The strongest choice Nagy has made in her adaptation is to appoint Pearl as focus and narrator, first as Hester's grown daughter describing her own birth in prison as if she could remember it, and then joining in the scenes that take place seven years later as a wild, perverse and precocious love child, unsocialized because ostracized by the community-- her mother's treasure and punishment in one. Pearl is Hawthorne's astonishing creation, based on his own daughter Una. She is a real child, observed with ruthless clarity, and not one of the miniature grown-ups or the sentimental figures of innocence that passed for girl children in literature up till then. Like Una Hawthorne, Pearl is raised by a romantic mother free from Puritan schooling and Puritan strictures. N. Rose Liberace plays Pearl, child and adult, as pure id, babbling out terrible truths which society would prefer to ignore, truths which her fond mother turns to favor and to prettiness. But though Pearl was shocking in 1850, and her creator can be excused if after setting her down he was unable to decide whether or not he had produced a monster, this kind of wild child of the loosened patriarchy is familiar now. There are Pearls in every American town, in every street, almost in every house.
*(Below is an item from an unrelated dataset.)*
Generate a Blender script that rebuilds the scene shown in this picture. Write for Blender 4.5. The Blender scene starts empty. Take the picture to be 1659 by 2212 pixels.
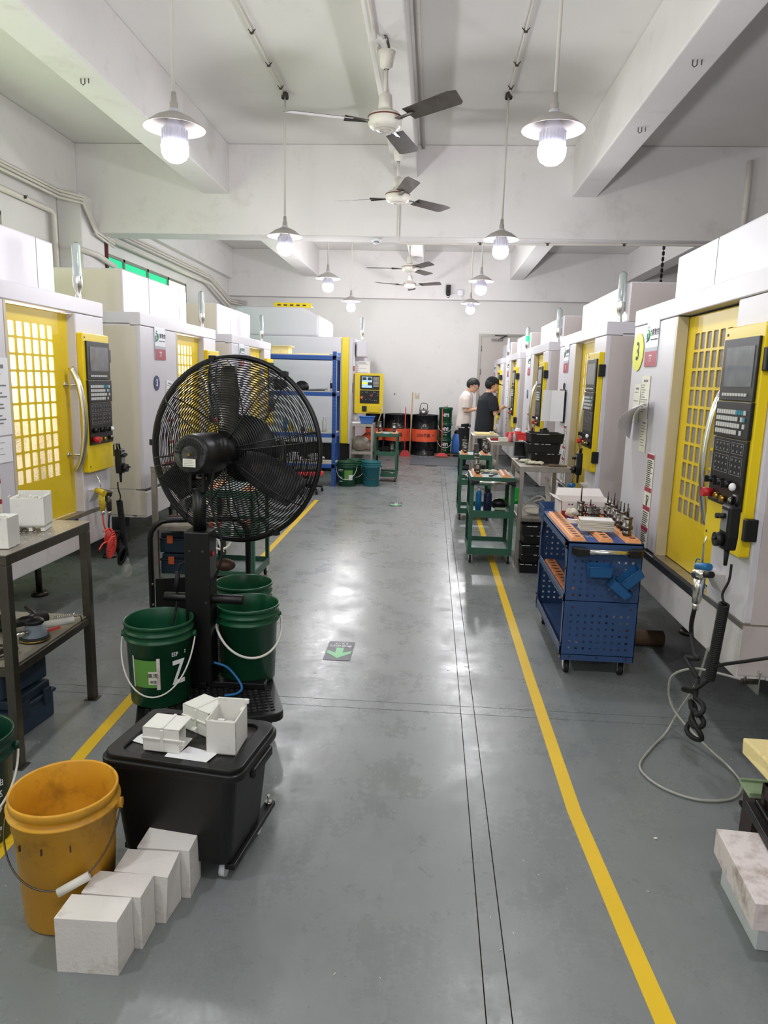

By deconstructing Hawthorne, by freeing his story from its historical trappings and centering it on the sensual perceptions of the daughter rather than on the spiritual strivings of the adult males, Nagy has assumed the prophetic mantle of the muses. We expect to be shown what it all means --- to us, now. But this expectation is disappointed. The play doesn't end with a revelatory bang, but with a whimper. The moral terms of both 1600 and 1800 have been emptied out, and the characters defined by them become empty, too: a tale told by an idiot, full of sound and fury, signifying nothing.